I happen to be one who holds an antipathy towards life in liberal democracies. It is not that I am averse to rights or other such safeguards for freedom, it is just that I do not find life lived through the institutions particularly fulfilling. This feeling may not be shared, at least by those willing to act on their sentiments. It is worth noting something again from Fukuyama’s text:

Many people might see the “End of History” as a very good thing, and be actively striving to bring it about. And many others are apathetic or unconscious of the role they play in holding up the dominant structures. I don’t really think the “End of History” is something you can argue for or against in the sense that by constructing the more logical or rhetorically alluring turn of phrase you can win history onto your side. The result of the “End of History” is something that will come about by the actions we do or do not take. There is nothing inevitable about it, but there is a strong momentum that is leading in that direction, and I think it is not unreasonable to say that there are also powerful interests that look forward to an “End of History” in this sense, because the deck is already stacked in their favor and they would like to keep it that way, and they have the resources which they are using to make sure their positions are rested on a solid and stable foundation. I do not subscribe wholly to the view of an elite working culture behind the scenes, but I also think it would be folly to deny that figures like Rupert Murdoch are not exerting influence to keep the consciousness of the general population at a certain level and pointed in a certain direction.

I suppose the question is, as history unfolds, what role will we take in its development?

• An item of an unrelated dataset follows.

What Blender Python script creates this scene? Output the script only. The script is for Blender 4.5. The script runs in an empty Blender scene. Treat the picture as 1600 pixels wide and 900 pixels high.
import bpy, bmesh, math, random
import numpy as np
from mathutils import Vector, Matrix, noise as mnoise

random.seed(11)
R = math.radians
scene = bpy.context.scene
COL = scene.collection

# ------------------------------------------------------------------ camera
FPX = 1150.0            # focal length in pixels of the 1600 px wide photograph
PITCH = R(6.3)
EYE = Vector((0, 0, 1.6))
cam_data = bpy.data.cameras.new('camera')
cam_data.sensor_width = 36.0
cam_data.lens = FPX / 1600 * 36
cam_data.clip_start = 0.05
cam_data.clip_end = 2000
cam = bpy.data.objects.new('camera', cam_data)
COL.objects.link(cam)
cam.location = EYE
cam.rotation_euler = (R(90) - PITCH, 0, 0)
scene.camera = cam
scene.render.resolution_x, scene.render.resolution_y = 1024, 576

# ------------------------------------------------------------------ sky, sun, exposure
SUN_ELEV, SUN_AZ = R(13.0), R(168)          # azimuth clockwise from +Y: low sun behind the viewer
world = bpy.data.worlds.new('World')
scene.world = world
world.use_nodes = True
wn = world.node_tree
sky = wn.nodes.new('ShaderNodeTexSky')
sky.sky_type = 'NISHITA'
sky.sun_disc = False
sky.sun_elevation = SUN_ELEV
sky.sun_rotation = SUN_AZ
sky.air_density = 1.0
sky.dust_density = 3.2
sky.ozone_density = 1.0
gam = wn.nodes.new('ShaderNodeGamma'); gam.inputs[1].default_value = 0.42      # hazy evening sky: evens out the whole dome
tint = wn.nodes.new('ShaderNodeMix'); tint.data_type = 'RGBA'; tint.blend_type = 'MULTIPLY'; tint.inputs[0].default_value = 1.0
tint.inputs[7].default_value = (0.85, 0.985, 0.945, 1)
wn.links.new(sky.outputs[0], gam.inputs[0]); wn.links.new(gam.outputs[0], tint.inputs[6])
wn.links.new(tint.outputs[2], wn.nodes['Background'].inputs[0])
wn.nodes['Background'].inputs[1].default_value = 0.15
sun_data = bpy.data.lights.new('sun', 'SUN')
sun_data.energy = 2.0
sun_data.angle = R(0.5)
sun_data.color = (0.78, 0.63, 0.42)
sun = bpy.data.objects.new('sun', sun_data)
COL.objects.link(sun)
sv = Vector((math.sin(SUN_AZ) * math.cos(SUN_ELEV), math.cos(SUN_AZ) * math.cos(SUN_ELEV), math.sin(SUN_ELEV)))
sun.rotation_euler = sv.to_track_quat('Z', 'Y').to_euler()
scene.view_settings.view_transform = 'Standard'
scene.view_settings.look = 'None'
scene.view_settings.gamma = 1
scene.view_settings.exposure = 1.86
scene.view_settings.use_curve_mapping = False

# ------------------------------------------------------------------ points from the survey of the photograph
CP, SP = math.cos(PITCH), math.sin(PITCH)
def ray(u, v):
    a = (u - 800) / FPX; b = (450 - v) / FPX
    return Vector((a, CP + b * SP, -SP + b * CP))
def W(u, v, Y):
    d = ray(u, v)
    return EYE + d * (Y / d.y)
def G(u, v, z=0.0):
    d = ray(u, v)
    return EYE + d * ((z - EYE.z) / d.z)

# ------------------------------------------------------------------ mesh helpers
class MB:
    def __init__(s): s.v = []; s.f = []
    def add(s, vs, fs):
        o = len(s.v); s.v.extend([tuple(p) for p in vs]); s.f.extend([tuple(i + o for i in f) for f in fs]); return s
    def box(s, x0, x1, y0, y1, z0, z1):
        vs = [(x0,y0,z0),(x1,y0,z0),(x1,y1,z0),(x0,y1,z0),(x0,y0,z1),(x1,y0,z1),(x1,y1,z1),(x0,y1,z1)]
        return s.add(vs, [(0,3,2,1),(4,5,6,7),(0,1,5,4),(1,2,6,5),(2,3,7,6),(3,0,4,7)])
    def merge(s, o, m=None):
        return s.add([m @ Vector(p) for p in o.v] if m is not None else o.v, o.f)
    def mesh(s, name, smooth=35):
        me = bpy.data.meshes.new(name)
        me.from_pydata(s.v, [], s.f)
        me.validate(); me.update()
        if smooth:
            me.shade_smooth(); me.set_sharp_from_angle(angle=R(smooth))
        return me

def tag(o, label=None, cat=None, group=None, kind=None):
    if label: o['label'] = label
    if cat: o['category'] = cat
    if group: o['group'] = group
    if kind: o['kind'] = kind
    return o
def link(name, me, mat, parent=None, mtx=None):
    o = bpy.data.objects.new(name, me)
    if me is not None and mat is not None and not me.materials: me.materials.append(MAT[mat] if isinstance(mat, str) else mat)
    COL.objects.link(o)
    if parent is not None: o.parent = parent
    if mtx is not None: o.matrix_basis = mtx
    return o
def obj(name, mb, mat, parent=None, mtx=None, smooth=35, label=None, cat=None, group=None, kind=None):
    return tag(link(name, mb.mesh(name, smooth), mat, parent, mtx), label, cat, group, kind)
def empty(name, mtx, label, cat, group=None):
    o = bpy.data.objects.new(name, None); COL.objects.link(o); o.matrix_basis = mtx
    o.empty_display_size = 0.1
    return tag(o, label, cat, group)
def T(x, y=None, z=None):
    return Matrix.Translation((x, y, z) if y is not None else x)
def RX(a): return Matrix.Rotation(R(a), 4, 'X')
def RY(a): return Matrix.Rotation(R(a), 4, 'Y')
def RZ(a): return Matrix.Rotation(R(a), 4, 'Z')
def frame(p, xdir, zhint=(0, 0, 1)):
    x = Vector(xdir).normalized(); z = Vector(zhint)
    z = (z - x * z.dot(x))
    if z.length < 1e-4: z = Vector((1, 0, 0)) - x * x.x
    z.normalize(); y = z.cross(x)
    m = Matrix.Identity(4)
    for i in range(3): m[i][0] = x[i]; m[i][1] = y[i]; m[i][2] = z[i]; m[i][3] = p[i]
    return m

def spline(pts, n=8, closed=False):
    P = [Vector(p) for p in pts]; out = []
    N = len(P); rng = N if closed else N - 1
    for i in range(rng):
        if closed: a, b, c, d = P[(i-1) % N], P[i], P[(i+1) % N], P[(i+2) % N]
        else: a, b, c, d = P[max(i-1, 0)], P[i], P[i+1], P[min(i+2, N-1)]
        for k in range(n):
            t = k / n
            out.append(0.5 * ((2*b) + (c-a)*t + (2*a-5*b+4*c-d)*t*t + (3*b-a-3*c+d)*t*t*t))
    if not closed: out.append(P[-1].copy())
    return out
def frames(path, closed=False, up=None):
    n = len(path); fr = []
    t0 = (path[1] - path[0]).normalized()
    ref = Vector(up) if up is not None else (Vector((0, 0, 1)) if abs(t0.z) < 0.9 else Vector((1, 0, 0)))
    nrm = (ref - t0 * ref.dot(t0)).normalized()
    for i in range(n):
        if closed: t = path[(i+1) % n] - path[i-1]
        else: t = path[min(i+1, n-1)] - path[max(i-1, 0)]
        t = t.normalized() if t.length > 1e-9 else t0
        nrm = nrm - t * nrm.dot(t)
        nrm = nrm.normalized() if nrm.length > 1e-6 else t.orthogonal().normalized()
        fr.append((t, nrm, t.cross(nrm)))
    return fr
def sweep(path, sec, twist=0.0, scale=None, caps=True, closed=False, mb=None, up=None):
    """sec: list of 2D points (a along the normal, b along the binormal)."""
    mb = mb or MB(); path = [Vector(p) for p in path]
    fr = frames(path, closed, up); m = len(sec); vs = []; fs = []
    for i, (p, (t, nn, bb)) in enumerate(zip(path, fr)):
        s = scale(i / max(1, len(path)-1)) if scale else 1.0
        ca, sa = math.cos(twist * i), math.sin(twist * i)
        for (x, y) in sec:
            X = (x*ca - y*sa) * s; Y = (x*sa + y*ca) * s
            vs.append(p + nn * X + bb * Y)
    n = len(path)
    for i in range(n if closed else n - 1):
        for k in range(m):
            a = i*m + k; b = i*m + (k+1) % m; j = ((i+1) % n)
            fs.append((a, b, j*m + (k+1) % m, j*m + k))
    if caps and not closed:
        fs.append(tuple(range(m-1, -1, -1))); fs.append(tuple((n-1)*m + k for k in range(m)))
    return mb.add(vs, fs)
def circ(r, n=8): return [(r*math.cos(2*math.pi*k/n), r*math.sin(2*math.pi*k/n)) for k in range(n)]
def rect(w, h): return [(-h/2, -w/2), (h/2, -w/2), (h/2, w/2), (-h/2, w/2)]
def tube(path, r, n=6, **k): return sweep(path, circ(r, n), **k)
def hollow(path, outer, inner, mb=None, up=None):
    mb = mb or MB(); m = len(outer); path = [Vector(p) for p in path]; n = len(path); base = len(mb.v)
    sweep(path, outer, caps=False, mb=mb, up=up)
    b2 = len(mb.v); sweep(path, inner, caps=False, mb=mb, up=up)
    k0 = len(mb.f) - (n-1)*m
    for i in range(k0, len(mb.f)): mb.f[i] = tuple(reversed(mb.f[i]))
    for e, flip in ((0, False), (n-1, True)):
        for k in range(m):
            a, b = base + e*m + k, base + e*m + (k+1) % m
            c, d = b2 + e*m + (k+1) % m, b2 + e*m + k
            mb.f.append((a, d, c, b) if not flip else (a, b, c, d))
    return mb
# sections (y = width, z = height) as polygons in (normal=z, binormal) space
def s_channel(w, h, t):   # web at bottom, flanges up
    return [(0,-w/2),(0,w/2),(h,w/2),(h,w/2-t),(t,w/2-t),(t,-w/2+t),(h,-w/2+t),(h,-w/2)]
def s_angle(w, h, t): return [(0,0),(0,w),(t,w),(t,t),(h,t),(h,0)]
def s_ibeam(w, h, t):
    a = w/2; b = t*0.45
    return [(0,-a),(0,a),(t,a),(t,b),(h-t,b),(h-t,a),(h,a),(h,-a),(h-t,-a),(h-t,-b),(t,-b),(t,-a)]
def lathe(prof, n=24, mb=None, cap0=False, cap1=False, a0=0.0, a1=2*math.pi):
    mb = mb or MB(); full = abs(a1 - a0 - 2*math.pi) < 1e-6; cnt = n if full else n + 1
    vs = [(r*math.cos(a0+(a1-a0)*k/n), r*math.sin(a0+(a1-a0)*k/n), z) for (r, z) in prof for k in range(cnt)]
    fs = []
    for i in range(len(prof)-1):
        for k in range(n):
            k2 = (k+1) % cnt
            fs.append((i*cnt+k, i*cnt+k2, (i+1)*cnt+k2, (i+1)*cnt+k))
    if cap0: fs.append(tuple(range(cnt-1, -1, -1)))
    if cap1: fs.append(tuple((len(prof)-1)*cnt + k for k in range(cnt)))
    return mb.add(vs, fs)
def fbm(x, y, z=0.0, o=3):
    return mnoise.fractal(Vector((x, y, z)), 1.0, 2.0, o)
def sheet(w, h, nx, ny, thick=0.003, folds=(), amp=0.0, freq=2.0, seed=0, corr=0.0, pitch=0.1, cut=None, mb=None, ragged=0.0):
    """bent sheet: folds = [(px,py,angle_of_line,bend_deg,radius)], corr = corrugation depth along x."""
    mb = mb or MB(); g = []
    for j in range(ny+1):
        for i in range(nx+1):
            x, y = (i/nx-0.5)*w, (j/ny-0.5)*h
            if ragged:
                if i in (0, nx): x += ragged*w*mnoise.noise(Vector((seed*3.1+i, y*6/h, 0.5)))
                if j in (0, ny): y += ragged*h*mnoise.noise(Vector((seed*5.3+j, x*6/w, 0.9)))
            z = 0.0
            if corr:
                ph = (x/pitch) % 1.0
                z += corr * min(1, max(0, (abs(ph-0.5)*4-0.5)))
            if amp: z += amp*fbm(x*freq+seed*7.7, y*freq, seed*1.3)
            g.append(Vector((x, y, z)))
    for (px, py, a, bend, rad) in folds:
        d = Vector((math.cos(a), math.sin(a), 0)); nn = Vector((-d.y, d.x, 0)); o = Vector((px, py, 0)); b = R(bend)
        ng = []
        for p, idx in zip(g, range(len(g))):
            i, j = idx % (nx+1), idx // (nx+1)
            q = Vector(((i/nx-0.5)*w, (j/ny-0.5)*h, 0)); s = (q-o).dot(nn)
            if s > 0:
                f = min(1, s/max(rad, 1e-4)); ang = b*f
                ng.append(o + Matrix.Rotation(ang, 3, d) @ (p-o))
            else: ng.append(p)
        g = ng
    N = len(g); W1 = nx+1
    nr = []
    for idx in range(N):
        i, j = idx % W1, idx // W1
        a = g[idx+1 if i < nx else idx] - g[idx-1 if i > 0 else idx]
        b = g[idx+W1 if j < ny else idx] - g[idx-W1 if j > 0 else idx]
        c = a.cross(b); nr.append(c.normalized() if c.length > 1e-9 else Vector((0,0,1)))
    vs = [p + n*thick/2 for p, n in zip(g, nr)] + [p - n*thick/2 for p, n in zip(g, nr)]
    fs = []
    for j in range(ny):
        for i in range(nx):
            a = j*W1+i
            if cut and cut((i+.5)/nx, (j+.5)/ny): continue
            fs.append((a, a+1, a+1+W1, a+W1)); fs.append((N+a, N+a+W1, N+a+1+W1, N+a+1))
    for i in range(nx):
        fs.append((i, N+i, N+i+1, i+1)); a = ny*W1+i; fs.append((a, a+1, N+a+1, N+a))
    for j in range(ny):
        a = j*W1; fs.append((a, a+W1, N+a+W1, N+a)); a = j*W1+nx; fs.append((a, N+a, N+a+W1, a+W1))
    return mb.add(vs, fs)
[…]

Why the penultimate representative form?

B.t.w.: I do not only use “the broad term of culture, Western culture”, when I am “talking about liberal democracy”, but also because the “liberal democracy” is merely one of the (last) Western forms of governement.

All “liberal democracies” content an antagonism, a contradiction, similiar to all “liberal equalities” or all “capitalistic socialisms”. And liberality without democracy or democracy without liberality are one of the worst forms of society or government because they serve the purpose of exploitation and are not of long duration.

I agree.

And Marx reversed this statement, although he used Hegel’s dialectic.

Not only and perahps not mostly.

My mistake on the word penultimate.

I wrote that you seemed to use the term Western culture broadly when referring to liberal democracy because you said that the End of History would be the end of a history of culture, and while I understood that you did mean other things, it seemed to me that what is understood by western culture has been partly taken from other cultures either in its origins or throughout its development… so it seemed like what was most under focus was the spread of liberal democracy.

So we agree there is antagonism, but then it seems like you think that when I infer there might be a change in the system it would be to take away liberty, which I did not say and made clear below. I did not propose in my last post what form the government could take instead. What I did say was:

So the question would be, if the institutions were dramatically changed and some done away with, would it still be what is called liberal democracy (keeping in mind that we live in republics no? Perhaps it would…

I’m not sure exactly what you meant here.